Und zweitens, erläutert Finanzsenator Wolfgang Peiner (CDU), müsse Hamburg ein „Sonderopfer Schröder“ erbringen. Die Mindereinnahmen dieses und des kommenden Jahres würden im Haushaltsplan gesondert ausgewiesen und über zusätzliche Kredite in gleicher Höhe gegenfinanziert. Auch die Tilgung dieser Schulden würde entsprechend gesondert ausgewiesen. So könne jederzeit in „Euro und Cent“ vorgerechnet werden, wieviel die Politik der Bundesregierung Hamburg koste.

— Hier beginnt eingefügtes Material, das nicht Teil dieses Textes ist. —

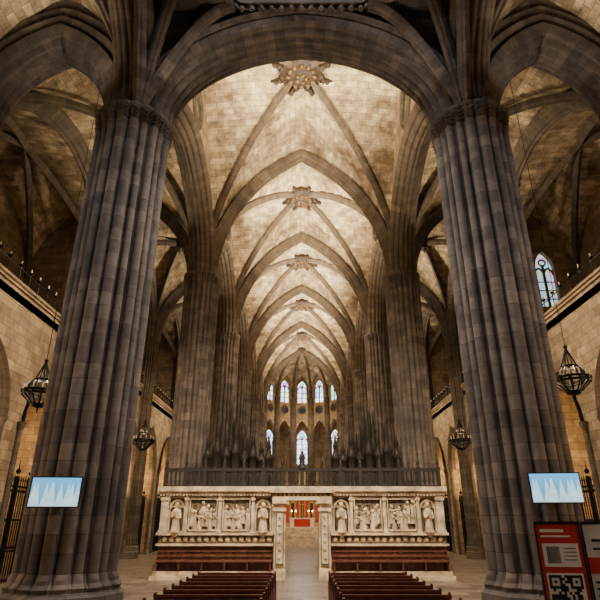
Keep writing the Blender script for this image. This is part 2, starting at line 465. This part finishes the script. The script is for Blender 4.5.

Und drittens müsse Hamburg städtische Unternehmen oder Anteile daran schneller und in höherem Umfang als gedacht veräußern, um „zusätzliche zukunftsweisende Investitionen“ zu ermöglichen. Welches „Vermögen mobilisiert“ werden soll, darüber allerdings schwiegen von Beust und Peiner: „Sonst reden wir die Preise kaputt.“

Zum Beispiel den Preis für die Hamburger Wasserwerke (HWW), deren Verkauf der Senat bislang immer bestritten hat. Nach taz-Informationen herrschen inzwischen aber rege Kontakte mit dem Energieriesen e.on, der an den HWW interessiert ist. Im Gespräch ist eine neu zu gründende Nordwasser AG, in der e.on die HWW, weitere Beteiligungen an norddeutschen Kommunalversorgern sowie die Konzerntochter Gelsenwasser zu bündeln gedenkt.